Because this isn’t about “what the Bible says about masculinity”, it’s about your assumption that “dolls are for girls” and your assertion that anyone who disagrees is attacking our moral foundation. If you want to blog about that, about your opinion that we should raise our kids according to some rather arbitrary gender stereotypes, that’s your business. But you dragged the Gospel into it. You claimed that the Bible supported your assumption. And it doesn’t. Read the rest of the post.

It was encouraging to see someone from a more conservative perspective weigh in on this…and with a wise and thoughtful post.  But it does point to the problem of inconsistency within the complementarian movement.

When I write a post about gender equality, for example, I try to point to very specific quotes from complementarian leaders in order to avoid creating a straw man and to focus the conversation around one or two ideas. But it never fails: Any sort of engagement with complementrarian ideas is immediately followed by the accusation that “that’s not what complementarians really believe” or “you’re pointing to an extreme example” or “you’ve created a straw man.”

Now, today’s example comes from the leader of the Council on Biblical Manhood and Womanhood, which I (and many others) consider to be a mainstream expression of complementarian values.
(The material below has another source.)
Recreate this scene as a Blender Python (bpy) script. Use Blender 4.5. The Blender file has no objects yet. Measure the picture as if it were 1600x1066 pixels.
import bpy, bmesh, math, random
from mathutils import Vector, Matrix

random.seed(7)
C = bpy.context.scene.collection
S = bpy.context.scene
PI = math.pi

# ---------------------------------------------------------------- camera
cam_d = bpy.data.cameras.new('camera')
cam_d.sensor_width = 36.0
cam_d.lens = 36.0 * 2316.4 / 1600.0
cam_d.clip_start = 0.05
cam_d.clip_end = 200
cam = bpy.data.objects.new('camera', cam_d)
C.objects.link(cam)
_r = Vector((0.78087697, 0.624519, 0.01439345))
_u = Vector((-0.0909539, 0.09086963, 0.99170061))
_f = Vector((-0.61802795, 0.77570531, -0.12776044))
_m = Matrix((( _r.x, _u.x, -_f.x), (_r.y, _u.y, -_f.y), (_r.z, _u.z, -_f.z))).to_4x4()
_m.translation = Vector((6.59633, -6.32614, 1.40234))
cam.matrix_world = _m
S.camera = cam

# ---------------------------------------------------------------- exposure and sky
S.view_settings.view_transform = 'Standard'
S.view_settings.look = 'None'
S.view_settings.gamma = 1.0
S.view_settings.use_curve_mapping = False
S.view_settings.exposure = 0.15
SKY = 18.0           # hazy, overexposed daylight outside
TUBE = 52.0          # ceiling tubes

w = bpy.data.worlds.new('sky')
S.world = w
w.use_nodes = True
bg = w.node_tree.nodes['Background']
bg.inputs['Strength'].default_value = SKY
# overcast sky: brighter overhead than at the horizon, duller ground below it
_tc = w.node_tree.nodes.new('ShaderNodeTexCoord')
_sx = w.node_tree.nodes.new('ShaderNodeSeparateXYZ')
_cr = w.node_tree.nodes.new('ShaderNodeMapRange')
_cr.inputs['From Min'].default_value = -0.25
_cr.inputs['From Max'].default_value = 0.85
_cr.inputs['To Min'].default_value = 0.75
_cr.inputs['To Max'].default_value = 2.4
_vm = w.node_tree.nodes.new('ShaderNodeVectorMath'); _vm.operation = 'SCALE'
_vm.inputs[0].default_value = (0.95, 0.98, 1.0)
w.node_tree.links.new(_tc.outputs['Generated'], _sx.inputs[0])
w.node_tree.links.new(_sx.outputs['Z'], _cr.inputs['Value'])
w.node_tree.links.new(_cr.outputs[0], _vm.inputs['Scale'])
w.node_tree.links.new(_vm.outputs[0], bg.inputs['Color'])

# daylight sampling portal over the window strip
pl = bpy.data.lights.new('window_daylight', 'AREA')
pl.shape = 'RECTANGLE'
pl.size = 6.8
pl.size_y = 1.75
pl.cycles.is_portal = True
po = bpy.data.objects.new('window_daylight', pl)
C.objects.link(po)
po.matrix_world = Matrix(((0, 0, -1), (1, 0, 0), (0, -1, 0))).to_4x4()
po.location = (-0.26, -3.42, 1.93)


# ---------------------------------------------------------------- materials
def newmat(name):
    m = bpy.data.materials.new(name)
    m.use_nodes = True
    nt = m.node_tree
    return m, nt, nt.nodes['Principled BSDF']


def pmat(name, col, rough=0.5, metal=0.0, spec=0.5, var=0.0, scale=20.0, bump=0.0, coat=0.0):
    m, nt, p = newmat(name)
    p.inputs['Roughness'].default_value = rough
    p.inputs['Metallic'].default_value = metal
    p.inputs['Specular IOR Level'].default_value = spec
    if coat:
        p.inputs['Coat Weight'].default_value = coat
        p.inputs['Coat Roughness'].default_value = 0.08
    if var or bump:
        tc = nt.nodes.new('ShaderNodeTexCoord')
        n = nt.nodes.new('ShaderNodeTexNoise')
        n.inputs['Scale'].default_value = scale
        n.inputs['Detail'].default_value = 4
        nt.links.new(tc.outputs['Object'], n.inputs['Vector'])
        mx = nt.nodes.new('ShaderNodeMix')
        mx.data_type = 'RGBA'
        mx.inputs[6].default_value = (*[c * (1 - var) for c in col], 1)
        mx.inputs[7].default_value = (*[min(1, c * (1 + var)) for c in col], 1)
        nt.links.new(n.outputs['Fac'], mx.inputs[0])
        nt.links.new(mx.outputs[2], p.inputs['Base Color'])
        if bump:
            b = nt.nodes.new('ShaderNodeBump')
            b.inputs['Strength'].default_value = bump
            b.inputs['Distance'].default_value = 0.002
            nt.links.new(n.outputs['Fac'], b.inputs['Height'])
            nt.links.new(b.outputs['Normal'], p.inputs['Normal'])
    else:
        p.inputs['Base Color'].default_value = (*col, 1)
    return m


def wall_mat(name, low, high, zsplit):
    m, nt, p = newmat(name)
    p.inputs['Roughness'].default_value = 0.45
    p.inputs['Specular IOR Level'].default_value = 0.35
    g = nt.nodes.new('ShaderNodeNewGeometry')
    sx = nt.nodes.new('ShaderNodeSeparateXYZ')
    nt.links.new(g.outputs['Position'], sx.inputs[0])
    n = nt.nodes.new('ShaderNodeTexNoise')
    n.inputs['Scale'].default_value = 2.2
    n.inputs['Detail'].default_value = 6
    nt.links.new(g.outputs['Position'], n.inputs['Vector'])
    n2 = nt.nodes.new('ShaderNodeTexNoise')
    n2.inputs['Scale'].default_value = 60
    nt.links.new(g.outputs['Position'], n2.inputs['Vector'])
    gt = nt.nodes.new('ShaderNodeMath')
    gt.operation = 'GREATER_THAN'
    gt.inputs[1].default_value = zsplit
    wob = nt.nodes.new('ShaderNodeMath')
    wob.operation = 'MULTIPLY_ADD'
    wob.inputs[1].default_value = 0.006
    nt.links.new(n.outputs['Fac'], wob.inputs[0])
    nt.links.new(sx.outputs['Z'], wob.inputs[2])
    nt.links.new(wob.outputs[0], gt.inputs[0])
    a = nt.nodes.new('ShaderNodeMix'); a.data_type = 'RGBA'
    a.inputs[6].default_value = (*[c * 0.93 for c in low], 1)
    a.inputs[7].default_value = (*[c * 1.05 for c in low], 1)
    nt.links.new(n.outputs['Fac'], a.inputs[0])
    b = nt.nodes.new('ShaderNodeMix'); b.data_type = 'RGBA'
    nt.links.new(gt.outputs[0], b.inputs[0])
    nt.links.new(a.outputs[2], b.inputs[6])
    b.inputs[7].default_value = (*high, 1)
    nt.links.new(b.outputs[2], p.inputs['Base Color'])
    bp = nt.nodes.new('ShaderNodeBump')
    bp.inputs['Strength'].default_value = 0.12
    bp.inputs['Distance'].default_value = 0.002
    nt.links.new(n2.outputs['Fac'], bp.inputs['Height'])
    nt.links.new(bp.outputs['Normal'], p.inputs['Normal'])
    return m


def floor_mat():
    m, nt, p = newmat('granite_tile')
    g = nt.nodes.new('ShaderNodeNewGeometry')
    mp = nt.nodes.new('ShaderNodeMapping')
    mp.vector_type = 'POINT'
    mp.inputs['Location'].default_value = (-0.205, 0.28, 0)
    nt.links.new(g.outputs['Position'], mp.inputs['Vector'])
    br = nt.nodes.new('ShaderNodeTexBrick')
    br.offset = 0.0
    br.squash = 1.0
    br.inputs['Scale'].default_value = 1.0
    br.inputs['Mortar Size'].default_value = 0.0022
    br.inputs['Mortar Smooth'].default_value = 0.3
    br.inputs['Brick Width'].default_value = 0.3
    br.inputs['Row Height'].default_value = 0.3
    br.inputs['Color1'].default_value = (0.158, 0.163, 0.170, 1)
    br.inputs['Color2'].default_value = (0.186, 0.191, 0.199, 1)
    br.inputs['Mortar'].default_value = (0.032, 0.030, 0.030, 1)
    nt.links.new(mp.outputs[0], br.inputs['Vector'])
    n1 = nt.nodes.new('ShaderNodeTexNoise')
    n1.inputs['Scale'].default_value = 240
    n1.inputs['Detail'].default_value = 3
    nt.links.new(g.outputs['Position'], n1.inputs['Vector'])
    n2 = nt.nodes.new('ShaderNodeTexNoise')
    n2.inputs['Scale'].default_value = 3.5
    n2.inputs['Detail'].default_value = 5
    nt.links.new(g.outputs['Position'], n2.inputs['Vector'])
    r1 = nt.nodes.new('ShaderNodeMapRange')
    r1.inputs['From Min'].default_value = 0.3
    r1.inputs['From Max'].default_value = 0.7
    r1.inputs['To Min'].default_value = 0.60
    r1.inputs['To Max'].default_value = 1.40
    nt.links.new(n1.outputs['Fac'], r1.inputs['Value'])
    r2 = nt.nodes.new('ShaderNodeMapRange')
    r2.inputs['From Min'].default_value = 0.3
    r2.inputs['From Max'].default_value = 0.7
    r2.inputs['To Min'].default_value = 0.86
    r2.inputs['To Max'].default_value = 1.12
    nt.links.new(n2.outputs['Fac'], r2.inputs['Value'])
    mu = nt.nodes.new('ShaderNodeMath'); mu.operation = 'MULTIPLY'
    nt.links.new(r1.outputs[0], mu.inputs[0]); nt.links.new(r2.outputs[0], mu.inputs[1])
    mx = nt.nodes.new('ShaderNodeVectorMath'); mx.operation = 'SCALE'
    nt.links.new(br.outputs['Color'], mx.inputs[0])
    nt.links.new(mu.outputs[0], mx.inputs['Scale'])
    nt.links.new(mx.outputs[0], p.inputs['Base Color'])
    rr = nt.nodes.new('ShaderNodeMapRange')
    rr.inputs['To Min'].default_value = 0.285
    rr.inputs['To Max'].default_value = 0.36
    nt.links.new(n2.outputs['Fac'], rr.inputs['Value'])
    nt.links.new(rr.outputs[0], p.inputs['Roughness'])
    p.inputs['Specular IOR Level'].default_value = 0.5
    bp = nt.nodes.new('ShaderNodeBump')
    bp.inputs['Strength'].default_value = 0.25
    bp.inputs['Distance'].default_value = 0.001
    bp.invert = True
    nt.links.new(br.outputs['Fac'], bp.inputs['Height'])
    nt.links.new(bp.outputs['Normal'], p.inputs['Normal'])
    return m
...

And yet I have a feeling that there may be complementarians out there, who, like Micah, do not consider it “foolish” for boys to play with dolls and who are concerned by how these sort of gender stereotypes are put forth as “biblical manhood.”

So my question for complementarians is this: Does the Council on Biblical Manhood and Womanhood represent you? Does Owen Strachan? If not, what organizations or leaders do? What do you see as the future of complementarianism? If I’m not engaging folks like Strachan, Piper, Driscoll, and Grudem, whom should I be engaging? Mary Kassian? Tim and Kathy Keller?

And, by way of a challenge: Since there is diversity within the movement, I think we could all really benefit from seeing more of it in the form of complementarians calling out the most extreme expressions of that view. Sometimes I get the idea that there are complementarians who are concerned by some of what is being taught, but are afraid to speak up.

I’m sticking to my position on gender equality in the home and Church—(which doesn’t mean I don’t think there are differences between men and women, by the way; it just means I am reluctant to declare those differences universal and prescriptive or indicative of some sort of God-ordained hierarchy between men and women)—but I want to “fight fair” if you will, especially with folks I consider to be my brothers and sisters in Christ.

So who are complementarians looking to for leadership these days? I know what the internet says (by way of stats), but I’d like to hear what you say.